Tick Rate Hits New Highs, Indicating HFT Activity

Bloomberg is reporting an unprecedented number of quotes in recent days, rising to new highs on Wednesday even as overall volume was down slightly, an indication of unfilled orders and the likely presence of active high frequency traders.

According to Vipul Nagrath, Bloomberg’s global head of research and development, the firm has never seen such a high level of “ticks” in the market. In fact, tick activity is about 35 percent higher than anything seen up to this point–including the “flash crash” of May 6, 2010.

A tick is a measure of the various offers to buy or sell securities, also called quotes. Traditional volume measures look only at shares that actually change hands, but ticks take into account all market quote activity, whether an order is filled or not.

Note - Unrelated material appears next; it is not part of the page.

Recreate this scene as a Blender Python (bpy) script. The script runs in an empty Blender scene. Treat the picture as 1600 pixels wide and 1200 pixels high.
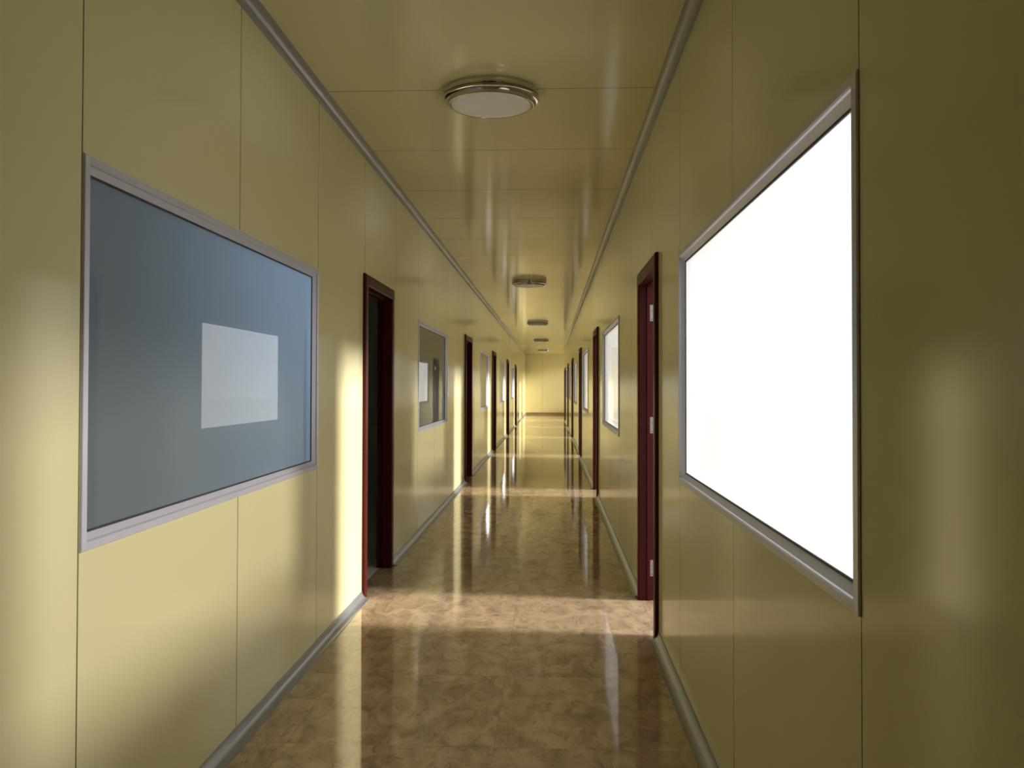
import bpy, bmesh, math, random
from mathutils import Vector, Matrix

scene = bpy.context.scene
COL = scene.collection
PI = math.pi

# ------------------------------------------------------------------ dimensions (metres)
# X to the right across the corridor, Y along it, Z up; the floor is Z = 0
WL, WR = -1.2327, 0.5943        # faces of the two long walls
H = 2.954                       # ceiling height
CAM_Z = 1.3957
T = 0.075                       # sandwich panel thickness
Y0, YE = -3.5, 41.7             # corridor ends
P = 1.147                       # panel width
CX = (WL + WR) / 2

# ------------------------------------------------------------------ camera
cd = bpy.data.cameras.new('camera')
cam = bpy.data.objects.new('camera', cd)
COL.objects.link(cam)
scene.camera = cam
yaw, pitch, roll = 0.04494, 0.01675, 0.00208
fwd = Vector((-math.sin(yaw) * math.cos(pitch), math.cos(yaw) * math.cos(pitch), math.sin(pitch)))
rgt = Vector((math.cos(yaw), math.sin(yaw), 0))
upv = rgt.cross(fwd)
r2 = rgt * math.cos(roll) + upv * math.sin(roll)
u2 = -rgt * math.sin(roll) + upv * math.cos(roll)
m = Matrix((r2, u2, -fwd)).transposed().to_4x4()
m.translation = Vector((0, 0, CAM_Z))
cam.matrix_world = m
cd.sensor_width = 36.0
cd.lens = 36.0 * 1340 / 1600
cd.shift_y = -19.8 / 1600
cd.clip_start = 0.02
cd.clip_end = 500

# ------------------------------------------------------------------ colour management
scene.view_settings.view_transform = 'Standard'
scene.view_settings.look = 'None'
scene.view_settings.exposure = 0.0
scene.view_settings.gamma = 1.0
scene.view_settings.use_curve_mapping = False
try:
    scene.cycles.max_bounces = 14
    scene.cycles.diffuse_bounces = 8
    scene.cycles.glossy_bounces = 6
    scene.cycles.transmission_bounces = 6
    scene.cycles.transparent_max_bounces = 12
    scene.cycles.sample_clamp_indirect = 6.0
    scene.cycles.use_denoising = True
except Exception:
    pass

# ------------------------------------------------------------------ sky: hazy white on the sun's side, blue on the other
SKY_WARM = (1.0, 0.97, 0.92)
SKY_BLUE = (0.55, 0.88, 1.35)
SKY_STRENGTH = 2.0
world = bpy.data.worlds.new('sky')
scene.world = world
world.use_nodes = True
nt = world.node_tree
nt.nodes.clear()
wo = nt.nodes.new('ShaderNodeOutputWorld')
bg = nt.nodes.new('ShaderNodeBackground')
tc = nt.nodes.new('ShaderNodeTexCoord')
sx = nt.nodes.new('ShaderNodeSeparateXYZ')
mr = nt.nodes.new('ShaderNodeMapRange')
mr.inputs['From Min'].default_value = -0.5
mr.inputs['From Max'].default_value = 0.5
mx = nt.nodes.new('ShaderNodeMix')
mx.data_type = 'RGBA'
mx.inputs[6].default_value = (*SKY_BLUE, 1)
mx.inputs[7].default_value = (*SKY_WARM, 1)
nt.links.new(tc.outputs['Generated'], sx.inputs[0])
nt.links.new(sx.outputs['X'], mr.inputs['Value'])
nt.links.new(mr.outputs[0], mx.inputs[0])
nt.links.new(mx.outputs[2], bg.inputs['Color'])
bg.inputs['Strength'].default_value = SKY_STRENGTH
nt.links.new(bg.outputs[0], wo.inputs['Surface'])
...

“The tick volume is up dramatically, when the actual volume of shares traded isn’t at the highest levels that we’ve seen,” Nagrath said. “Every time an order goes out, even though it’s canceled, for us it counts as another tick, another quote.”

Wednesday set an all-time high of 43.7 billion ticks. That was about one and a half times the number of ticks recorded during last year’s flash crash. Yesterday, data showed about 38 billion ticks, according to Bloomberg.

Tick volume had surpassed the flash crash record only once before, in the wake of the tragic tsunami in Japan, when the markets saw about 30 billion ticks.

Nagrath said HFTs were the likely culprit for the increase in ticks. He pointed out that while overall volumes were high on Wednesday, they were actually down somewhat from the previous day. (According to BATS Trading, U.S. equity volume was 15.2 billion shares on Wednesday, down from 16.9 billion shares on Tuesday.)

“The tick volumes–the per second flow of ticks as well as the aggregate tick volume in the day–both of those are up extremely high,” Nagrath said. “And I believe that some of it is probably due to HFTs. The algorithms are out there, putting these bids and offers out, not getting a fill on the other side, and then canceling it.”

Another factor that can increase ticks is smaller share sizes. That is also an indication that HFTs might be present, and that fear of HFTs could be causing firms to break up their orders into smaller chunks.

“The number of shares per trade has really dropped, and at the same time the number of quotes has escalated,” said Eric Hunsader, founder of the data-feed provider Nanex.

Though the average trade size back in 2002 was about 1,000 shares, it gradually dropped to around 250 to 300 shares per trade, Hunsader said. In the last six months trade sizes have dropped even further, and in the last week further still, he added.

“A lot of it’s a product of high frequency trading, and it’s a product of people knowing you don’t want to show your size, because if you show your size, it’s only to your disadvantage,” Hunsader said.

Some high-frequency traders have confirmed they’ve been active in the markets this past week. Manoj Narang, founder and chief executive officer of Tradeworx, a Red Bank, N.J.-based HFT, told Traders Magazine his firm was profiting from the increased volumes in the market.

Gary Wedbush, executive vice president and head of capital markets at Wedbush Securities, said in an interview with Bloomberg that his execution and clearing firm is seeing a tremendous amount of high-frequency trading, sometimes five times as much as normal.